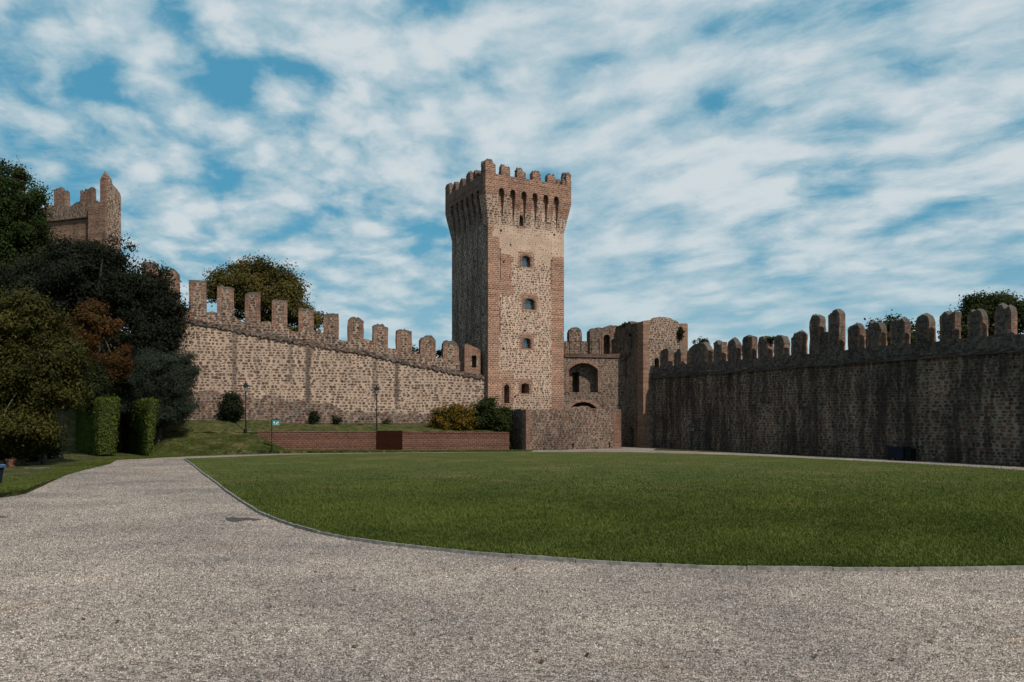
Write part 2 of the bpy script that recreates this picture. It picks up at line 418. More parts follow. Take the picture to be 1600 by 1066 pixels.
GRAVEL = [(0, (.045, .038, .034)), (.2, (.10, .087, .076)), (.42, (.212, .180, .154)), (.62, (.268, .230, .199)), (.8, (.32, .278, .244)), (.95, (.40, .357, .319)), (1, (.50, .46, .42))]
def gravel_mat():
    m, N, out = new_mat('gravel')
    tc = N.n('ShaderNodeTexCoord').outputs['Object']
    vo = N.n('ShaderNodeTexVoronoi', {'Scale': 38.0, 'Randomness': 1.0}, voronoi_dimensions='2D'); N.put(vo.inputs['Vector'], tc)
    v2 = N.n('ShaderNodeTexVoronoi', {'Scale': 17.0, 'Randomness': 1.0}, voronoi_dimensions='2D'); N.put(v2.inputs['Vector'], tc)
    r, g, b = N.sep(vo.outputs['Color']); r2 = N.sep(v2.outputs['Color'])[0]
    stops = GRAVEL
    c = N.ramp(r, stops); c2 = N.ramp(r2, stops)
    col = N.mix(.35, c, c2)
    gap = N.sstep(vo.outputs['Distance'], .42, .72)
    col = N.mix(N.m('MULTIPLY', gap, .75), col, (.05, .044, .038))
    n1 = N.noise(N.vm('MULTIPLY', tc, (.8, 1.0, 1.0)), .33, 5, .62); n2 = N.noise(N.vm('MULTIPLY', tc, (.6, 1.0, 1.0)), .4, 5, .6); n3 = N.noise(tc, 5.0, 4, .65)
    col = N.mix(1.0, col, N.ramp(n3, [(.3, (.72, .72, .72)), (.7, (1.25, 1.24, 1.23))]), 'MULTIPLY')
    col = N.mix(1.0, col, N.ramp(n1, [(.32, (.66, .67, .70)), (.68, (1.24, 1.20, 1.15))]), 'MULTIPLY')
    tan = N.sstep(n2, .55, .68)
    col = N.mix(N.m('MULTIPLY', tan, .5), col, N.mix(1.0, col, (1.06, .86, .68), 'MULTIPLY'))
    h = N.m('ADD', N.m('SUBTRACT', 1.0, vo.outputs['Distance']), N.m('MULTIPLY', n3, .6))
    finish(N, out, col, .9, h, .85, .018, .15)
    return m
def grass_mat(name, a, b, dry, dryamt=.3, sc=1.0):
    m, N, out = new_mat(name)
    tc = N.n('ShaderNodeTexCoord').outputs['Object']
    n1 = N.noise(tc, .22 * sc, 5, .62); n2 = N.noise(N.vm('MULTIPLY', tc, (.45, 1.2, 1)), 1.6, 5, .66); n3 = N.noise(tc, 19, 4, .7); n4 = N.noise(tc, 70, 2, .7); n5 = N.noise(tc, 3.2, 6, .78)
    f = N.m('ADD', N.m('MULTIPLY', n2, .5), N.m('MULTIPLY', n3, .5))
    col = N.mix(N.sstep(f, .36, .66), a, b)
    col = N.mix(N.m('MULTIPLY', N.sstep(N.m('ADD', N.m('MULTIPLY', n1, .62), N.m('MULTIPLY', n2, .38)), .47, .68), dryamt), col, dry)
    col = N.mix(1.0, col, N.ramp(n4, [(.28, (.45, .45, .45)), (.72, (1.5, 1.5, 1.45))]), 'MULTIPLY')
    if sc > 1: col = N.mix(1.0, col, N.ramp(n5, [(.34, (.30, .34, .30)), (.5, (.95, .95, .9)), (.66, (1.9, 1.7, 1.5))]), 'MULTIPLY')
    finish(N, out, col, .9, N.m('ADD', n3, n4), .8, .05, .1)
    return m

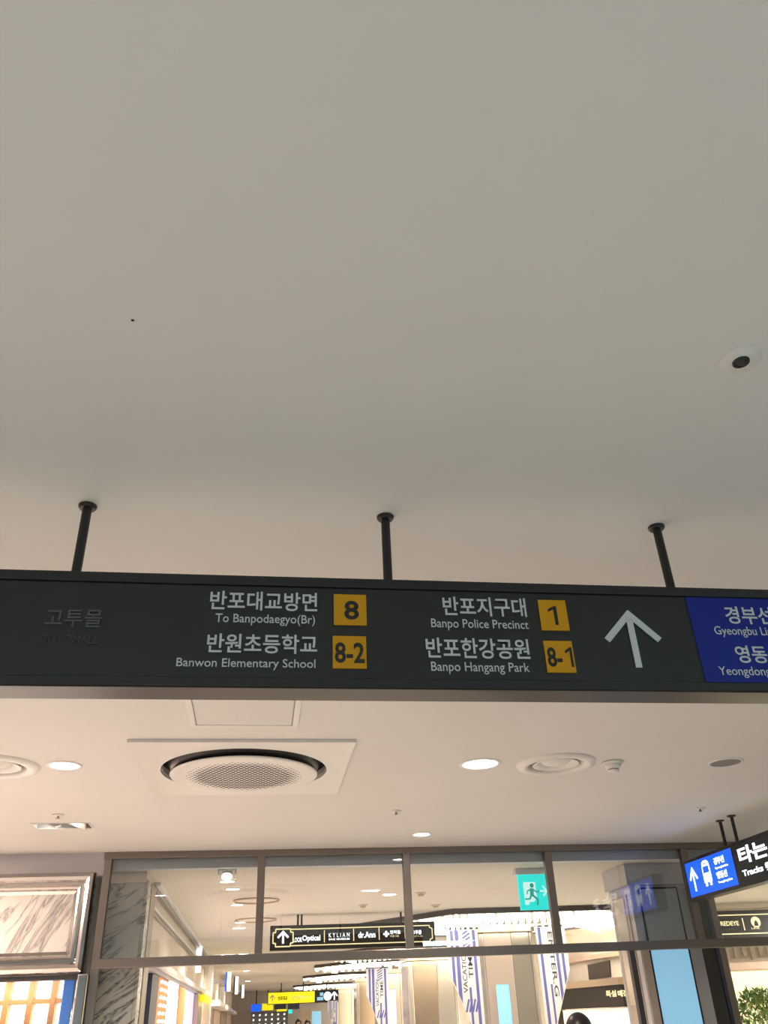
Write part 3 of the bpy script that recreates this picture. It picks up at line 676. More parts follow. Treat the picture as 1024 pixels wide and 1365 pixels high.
# ------------------------------------------------------------------ exit sign
YX = 7.75
E = Plane((0, YX, 0), (1, 0, 0), (0, -1, 0))
a = E.px(690, 1167); b = E.px(734, 1212)
T = thing('exit_sign', ((a[0]+b[0])/2, YX, b[1]), 'lit turquoise exit sign with a white running figure and arrow', 'sign')
h0_, h1_ = E.px(686, 1157), E.px(737, 1165)
obj('housing', box(h0_[0], h1_[0], YX-.01, YX+.07, h1_[1], HB-.001, .004), M_bulk, T)
x0, x1, z0, z1 = a[0], b[0], b[1], h1_[1]-.0005
obj('lit_panel', box(x0, x1, YX, YX+.03, z0, z1, .002), M_exit, T)
wd, hh = x1-x0, z1-z0
def e(u, v): return (x0+wd*u, z0+hh*v)
door = obj('door_symbol', E.poly([e(.16, .14), e(.30, .14), e(.30, .22), e(.46, .22), e(.58, .32), e(.58, .78), e(.16, .78)], 0, .001), M_exitw, T)
bm = E.poly([e(.385, .66), e(.42, .62), e(.49, .62), e(.52, .66), e(.52, .72), e(.48, .75), e(.42, .75), e(.385, .72)], .001, .002)
for p, q, w in (((.44, .6), (.42, .40), .13), ((.43, .42), (.62, .27), .065), ((.61, .28), (.58, .12), .055), ((.41, .42), (.33, .30), .065), ((.33, .30), (.17, .30), .05), ((.47, .57), (.62, .48), .045), ((.62, .48), (.70, .54), .04), ((.40, .57), (.28, .53), .045), ((.28, .53), (.25, .43), .04)):
    E.line(e(*p), e(*q), w*wd, .001, .002+.00001*len(bm.verts), bm)
obj('running_figure', bm, M_exitg, T)
bm = E.line(e(.70, .52), e(.95, .52), .05*wd, 0, .001); E.line(e(.82, .66), e(.96, .515), .05*wd, 0, .0012, bm); E.line(e(.82, .38), e(.96, .525), .05*wd, 0, .0014, bm)
obj('arrow', bm, M_exitw, T)

# ------------------------------------------------------------------ black directory sign in the corridor
def dir_sign(Y, a, b, label, name='directory_sign'):
    D = Plane((0, Y, 0), (1, 0, 0), (0, -1, 0))
    T = thing(name, ((a[0]+b[0])/2, Y, b[1]), label, 'sign')
    obj('case', box(a[0], b[0], Y+.002, Y+.12, b[1], a[1], .004), M_dirface, T)
    return D, T
YD = 11.0
D = Plane((0, YD, 0), (1, 0, 0), (0, -1, 0))
zt_ = (D.px(362, 1235)[1]+D.px(578, 1227)[1])/2; zb_ = (D.px(360, 1269.5)[1]+D.px(581, 1258)[1])/2
X0, X1 = D.px(360, 1252)[0], D.px(580, 1243)[0]
D, T = dir_sign(YD, (X0, zt_), (X1, zb_), 'long dark brown directory sign with gold outline and shop names, behind the glass')
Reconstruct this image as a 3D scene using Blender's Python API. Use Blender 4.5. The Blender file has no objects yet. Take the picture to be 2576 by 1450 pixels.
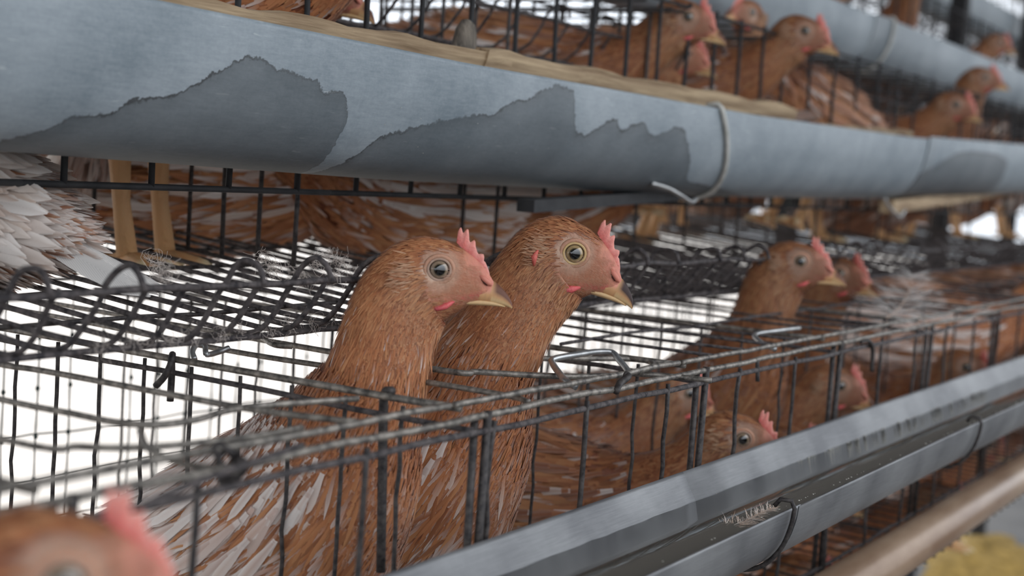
import bpy, math, random
import numpy as np
from mathutils import Vector, Matrix
random.seed(7); rng = np.random.default_rng(11)
C = bpy.context.scene.collection
S = bpy.context.scene
# ------------------------------------------------------------------ camera
F = 3578.0; CX, CY = 1288.0, 725.0          # 50 mm lens, pixels of a 2576x1450 frame
def nrm(v): v = np.array(v, float); return v/np.linalg.norm(v)
Zc = nrm((.07, 1, .0875))                    # world up, seen from the camera
Xc = np.array((3550-CX, CY-570, -F)); Xc = nrm(Xc-Zc*Xc.dot(Zc))   # the cage row's direction
Yc = np.cross(Zc, Xc)
M = np.array([Xc, Yc, Zc])                   # camera vector -> world vector
def ray(px, py): return M @ np.array((px-CX, CY-py, -F))/F
def onz(px, py, z): r = ray(px, py); return r*(z/r[2])
def ony(px, py, y): r = ray(px, py); return r*(y/r[1])
def onx(px, py, x): r = ray(px, py); return r*(x/r[0])
def ond(px, py, d): return ray(px, py)*d
cam_d = bpy.data.cameras.new('camera'); cam = bpy.data.objects.new('camera', cam_d); C.objects.link(cam)
cam_d.sensor_width = 36; cam_d.lens = 36*F/2576; cam_d.clip_start = .02
cam.matrix_world = Matrix(((M[0][0], M[0][1], M[0][2], 0), (M[1][0], M[1][1], M[1][2], 0), (M[2][0], M[2][1], M[2][2], 0), (0, 0, 0, 1)))
cam_d.dof.use_dof = True; cam_d.dof.focus_distance = .89; cam_d.dof.aperture_fstop = 6.3
S.camera = cam
# ------------------------------------------------------------------ sky, sun, exposure
def lin(c): return tuple(((x/255)/12.92 if x/255 <= .04045 else ((x/255+.055)/1.055)**2.4) for x in c)
w = bpy.data.worlds.new('sky'); S.world = w; w.use_nodes = True
wn = w.node_tree; bg = wn.nodes['Background']
bg.inputs[0].default_value = (*lin((236, 243, 252)), 1)
_tc = wn.nodes.new('ShaderNodeTexCoord'); _sp = wn.nodes.new('ShaderNodeSeparateXYZ'); _mr = wn.nodes.new('ShaderNodeMapRange')   # overcast sky, brighter overhead
wn.links.new(_tc.outputs['Generated'], _sp.inputs[0]); wn.links.new(_sp.outputs[2], _mr.inputs[0]); _mr.inputs[3].default_value = 1.45; _mr.inputs[4].default_value = 4.4
wn.links.new(_mr.outputs[0], bg.inputs[1])
sun_d = bpy.data.lights.new('sun', 'SUN'); sun = bpy.data.objects.new('sun', sun_d); C.objects.link(sun)
sun_d.energy = 12; sun_d.angle = .02; sun_d.color = (1, .95, .88)
sun.rotation_euler = Vector((-.35, -.55, -1)).to_track_quat('-Z', 'Y').to_euler()
S.view_settings.view_transform = 'Standard'; S.view_settings.look = 'None'
S.view_settings.gamma = 1; S.view_settings.use_curve_mapping = False
S.view_settings.exposure = 0.02
# ------------------------------------------------------------------ materials
def mat(name):
    m = bpy.data.materials.new(name); m.use_nodes = True
    nt = m.node_tree; b = nt.nodes['Principled BSDF']; return m, nt, b
def nd(nt, t, **k):
    n = nt.nodes.new(t)
    for a, v in k.items():
        if a.startswith('i_'):
            key = a[2:]; key = int(key) if key.isdigit() else key
            n.inputs[key].default_value = v
        else: setattr(n, a, v)
    return n
def ramp(nt, fac, stops):
    r = nt.nodes.new('ShaderNodeValToRGB'); e = r.color_ramp.elements
    while len(e) > 1: e.remove(e[-1])
    e[0].position = stops[0][0]; e[0].color = (*stops[0][1], 1)
    for p, c in stops[1:]:
        x = e.new(p); x.color = (*c, 1)
    nt.links.new(fac, r.inputs[0]); return r.outputs[0]
def speckled(name, c1, c2, scale=120, rough=.6, metal=0., bump=.3, dist=.001, stretch=(1, 1, 1), rough2=None, sub=0):
    m, nt, b = mat(name); tc = nd(nt, 'ShaderNodeTexCoord'); mp = nd(nt, 'ShaderNodeMapping')
    mp.inputs['Scale'].default_value = stretch
    nt.links.new(tc.outputs['Object'], mp.inputs[0])
    n = nd(nt, 'ShaderNodeTexNoise', i_Scale=scale, i_Detail=6.0, i_Roughness=.6); nt.links.new(mp.outputs[0], n.inputs[0])
    nt.links.new(ramp(nt, n.outputs[0], [(.35, lin(c1)), (.65, lin(c2))]), b.inputs['Base Color'])
    b.inputs['Roughness'].default_value = rough; b.inputs['Metallic'].default_value = metal
    if sub: b.inputs['Subsurface Weight'].default_value = sub; b.inputs['Subsurface Scale'].default_value = .004
    bp = nd(nt, 'ShaderNodeBump', i_Strength=bump, i_Distance=dist)
    nt.links.new(n.outputs[0], bp.inputs['Height']); nt.links.new(bp.outputs[0], b.inputs['Normal'])
    return m
MT = {}
MT['wire_dark'] = speckled('dark_wire', (32, 28, 29), (76, 70, 67), 260, .62, .25, .6, .0008)
MT['wire_dust'] = speckled('dusty_wire', (34, 30, 33), (96, 88, 86), 200, .75, .1, .8, .001)
MT['wire_grey'] = speckled('galvanised_wire', (78, 74, 70), (158, 150, 140), 180, .5, .5, .5, .0006)
MT['wire_green'] = speckled('thin_mesh_wire', (28, 44, 42), (62, 78, 74), 200, .6, .1, .5, .0006)
MT['iron'] = speckled('painted_iron', (22, 22, 24), (42, 41, 42), 60, .75, 0., .4, .001)
MT['wood'] = speckled('weathered_wood', (128, 104, 78), (182, 158, 126), 60, .8, 0, .6, .002, (.15, 3, 3))
MT['steel'] = speckled('bright_wire', (150, 150, 150), (190, 190, 188), 90, .35, .8, .1, .0005)
MT['cord'] = speckled('pale_cord', (170, 168, 160), (205, 203, 196), 90, .6)
def feather_mat(name, stripe):
    m, nt, b = mat(name)
    at = nd(nt, 'ShaderNodeVertexColor', layer_name='Col')
    uv = nd(nt, 'ShaderNodeUVMap', uv_map='UV'); sp = nd(nt, 'ShaderNodeSeparateXYZ'); nt.links.new(uv.outputs[0], sp.inputs[0])
    # barbs: fine stripes running obliquely from the shaft
    ab = nd(nt, 'ShaderNodeMath', operation='ABSOLUTE'); su = nd(nt, 'ShaderNodeMath', operation='SUBTRACT', i_1=.5)
    nt.links.new(sp.outputs[0], su.inputs[0]); nt.links.new(su.outputs[0], ab.inputs[0])
    m1 = nd(nt, 'ShaderNodeMath', operation='MULTIPLY', i_1=-.5); nt.links.new(ab.outputs[0], m1.inputs[0])
    a1 = nd(nt, 'ShaderNodeMath', operation='ADD'); nt.links.new(m1.outputs[0], a1.inputs[0]); nt.links.new(sp.outputs[1], a1.inputs[1])
    m2 = nd(nt, 'ShaderNodeMath', operation='MULTIPLY', i_1=stripe); nt.links.new(a1.outputs[0], m2.inputs[0])
    s2 = nd(nt, 'ShaderNodeMath', operation='SINE'); nt.links.new(m2.outputs[0], s2.inputs[0])
    mr = nd(nt, 'ShaderNodeMapRange'); mr.inputs[1].default_value = -1; mr.inputs[3].default_value = .88; mr.inputs[4].default_value = 1.08
    nt.links.new(s2.outputs[0], mr.inputs[0])
    mx = nd(nt, 'ShaderNodeVectorMath', operation='SCALE'); nt.links.new(at.outputs[0], mx.inputs[0]); nt.links.new(mr.outputs[0], mx.inputs['Scale'])
    nt.links.new(mx.outputs[0], b.inputs['Base Color'])
    b.inputs['Roughness'].default_value = .55; b.inputs['Specular IOR Level'].default_value = .3
    b.inputs['Sheen Weight'].default_value = .15
    tr = nd(nt, 'ShaderNodeBsdfTranslucent'); nt.links.new(mx.outputs[0], tr.inputs[0])
    mix = nd(nt, 'ShaderNodeMixShader', i_0=.22); out = nt.nodes['Material Output']
    nt.links.new(b.outputs[0], mix.inputs[1]); nt.links.new(tr.outputs[0], mix.inputs[2]); nt.links.new(mix.outputs[0], out.inputs[0])
    return m
MT['feather'] = feather_mat('feather', 170.)
def vcol_mat(name, rough, sub=0., coat=0., bump=0., scale=900):
    m, nt, b = mat(name); at = nd(nt, 'ShaderNodeVertexColor', layer_name='Col')
    nt.links.new(at.outputs[0], b.inputs['Base Color']); b.inputs['Roughness'].default_value = rough
    b.inputs['Coat Weight'].default_value = coat; b.inputs['Coat Roughness'].default_value = .03
    if sub: b.inputs['Subsurface Weight'].default_value = sub; b.inputs['Subsurface Scale'].default_value = .003; b.inputs['Subsurface Radius'].default_value = (1, .35, .25)
    if bump:
        tc = nd(nt, 'ShaderNodeTexCoord'); n = nd(nt, 'ShaderNodeTexNoise', i_Scale=float(scale), i_Detail=4.0); nt.links.new(tc.outputs['Object'], n.inputs[0])
        bp = nd(nt, 'ShaderNodeBump', i_Strength=bump, i_Distance=.001); nt.links.new(n.outputs[0], bp.inputs['Height']); nt.links.new(bp.outputs[0], b.inputs['Normal'])
    return m
MT['skin'] = vcol_mat('skin', .6, .25, 0, .5, 700)
MT['comb'] = vcol_mat('comb_flesh', .5, .35, 0, .6, 600)
MT['beak'] = vcol_mat('beak_horn', .5, .1, .05, .15, 300); MT['beak'].node_tree.nodes['Principled BSDF'].inputs['Specular IOR Level'].default_value = .25
MT['eye'] = vcol_mat('eyeball', .08, 0, 1., 0)
MT['leg'] = vcol_mat('scaly_leg', .6, .15, 0, .8, 350)
# ------------------------------------------------------------------ mesh helpers
def setup(o, name, m, parent=None):
    ob = bpy.data.objects.new(name, o); C.objects.link(ob)
    if m: o.materials.append(m)
    if parent is not None: ob.parent = parent
    return ob
def npmesh(name, V, Fq, col=None, uv=None, smooth=True):
    """V (n,3), Fq (m,4) or (m,3) integer faces"""
    V = np.asarray(V, np.float32); Fq = np.asarray(Fq, np.int32)
    me = bpy.data.meshes.new(name); me.vertices.add(len(V)); me.vertices.foreach_set('co', V.ravel())
    k = Fq.shape[1]; me.loops.add(Fq.size); me.loops.foreach_set('vertex_index', Fq.ravel())
    me.polygons.add(len(Fq)); me.polygons.foreach_set('loop_start', np.arange(0, Fq.size, k, dtype=np.int32))
    me.update(calc_edges=True)
    if smooth: me.polygons.foreach_set('use_smooth', np.ones(len(Fq), bool))
    if col is not None:
        a = me.color_attributes.new('Col', 'FLOAT_COLOR', 'POINT')
        c4 = np.ones((len(V), 4), np.float32); c4[:, :3] = col; a.data.foreach_set('color', c4.ravel())
    if uv is not None:
        l = me.uv_layers.new(name='UV'); l.data.foreach_set('uv', np.asarray(uv, np.float32)[Fq.ravel()].ravel())
    me.validate(); return me
class MB:
    def __init__(s): s.v = []; s.f = []; s.c = []
    def tube(s, pts, r, n=7, cap=True, col=None, flat=1.0):
        pts = [np.array(p, float) for p in pts]; m = len(pts)
        rs = r if hasattr(r, '__len__') else [r]*m
        T = [nrm(pts[min(i+1, m-1)]-pts[max(i-1, 0)]) for i in range(m)]
        a = np.array((0, 0, 1.)) if abs(T[0][2]) < .9 else np.array((0, 1., 0))
        A = nrm(np.cross(T[0], a)); b0 = len(s.v)
        for i in range(m):
            A = nrm(A-T[i]*A.dot(T[i])); B = np.cross(T[i], A)
            for j in range(n):
                t = 2*math.pi*j/n; s.v.append(pts[i]+(A*math.cos(t)+B*math.sin(t)*flat)*rs[i])
                if col is not None: s.c.append(col[i] if hasattr(col[0], '__len__') else col)
        for i in range(m-1):
            for j in range(n):
                k = (j+1) % n; s.f.append((b0+i*n+j, b0+i*n+k, b0+(i+1)*n+k, b0+(i+1)*n+j))
        if cap:
            s.f.append(tuple(b0+j for j in range(n))[::-1]); s.f.append(tuple(b0+(m-1)*n+j for j in range(n)))
        return s
    def box(s, c, h, axes=None):
        c = np.array(c, float); ax = np.eye(3) if axes is None else np.array(axes, float); b = len(s.v)
        for i in (-1, 1):
            for j in (-1, 1):
                for k in (-1, 1): s.v.append(c+ax[0]*h[0]*i+ax[1]*h[1]*j+ax[2]*h[2]*k)
        for f in ((0, 1, 3, 2), (4, 6, 7, 5), (0, 4, 5, 1), (2, 3, 7, 6), (0, 2, 6, 4), (1, 5, 7, 3)): s.f.append(tuple(b+q for q in f))
        return s
    def mesh(s, name, smooth=True):
        me = bpy.data.meshes.new(name); me.from_pydata([tuple(map(float, v)) for v in s.v], [], s.f)
        if smooth: me.polygons.foreach_set('use_smooth', np.ones(len(me.polygons), bool))
        if s.c:
            a = me.color_attributes.new('Col', 'FLOAT_COLOR', 'POINT')
            c4 = np.ones((len(s.v), 4), np.float32); c4[:, :3] = np.array(s.c); a.data.foreach_set('color', c4.ravel())
        me.update(); return me
    def obj(s, name, m, parent=None, smooth=True): return setup(s.mesh(name, smooth), name, m, parent)
def spline(P, n):
    """Catmull-Rom through rows of P, n samples per span"""
    P = np.array(P, float); Q = np.vstack([2*P[0]-P[1], P, 2*P[-1]-P[-2]]); out = []
    for i in range(1, len(Q)-2):
        for t in np.linspace(0, 1, n, endpoint=False):
            a, b, c, d = Q[i-1], Q[i], Q[i+1], Q[i+2]
            out.append(.5*((2*b)+(c-a)*t+(2*a-5*b+4*c-d)*t*t+(3*b-a-3*c+d)*t**3))
    out.append(P[-1]); return np.array(out)
def empty(name, loc=(0, 0, 0), rz=0):
    o = bpy.data.objects.new(name, None); o.location = tuple(map(float, loc)); o.rotation_euler = (0, 0, rz); o.empty_display_size = .02
    C.objects.link(o); return o
def tag(o, label=None, cat=None, group=None, kind=None):
    for k, v in (('label', label), ('category', cat), ('group', group), ('kind', kind)):
        if v: o[k] = v
    return o
def rel(pts, org): return [np.array(p, float)-np.array(org, float) for p in pts]
def wob(a, b, n=6, amp=.0006):
    a = np.array(a, float); b = np.array(b, float)
    return [a+(b-a)*i/(n-1)+(rng.normal(0, amp, 3) if 0 < i < n-1 else 0) for i in range(n)]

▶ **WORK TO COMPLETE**
List every line above that holds the word "part".

▶ **COMPLETE ANSWER**
Write part 2 of the bpy script that recreates this picture. It picks up at line 418. More parts follow. Take the picture to be 1600 by 1066 pixels.
Write part 3 of the bpy script that recreates this picture. It picks up at line 676. More parts follow. Treat the picture as 1024 pixels wide and 1365 pixels high.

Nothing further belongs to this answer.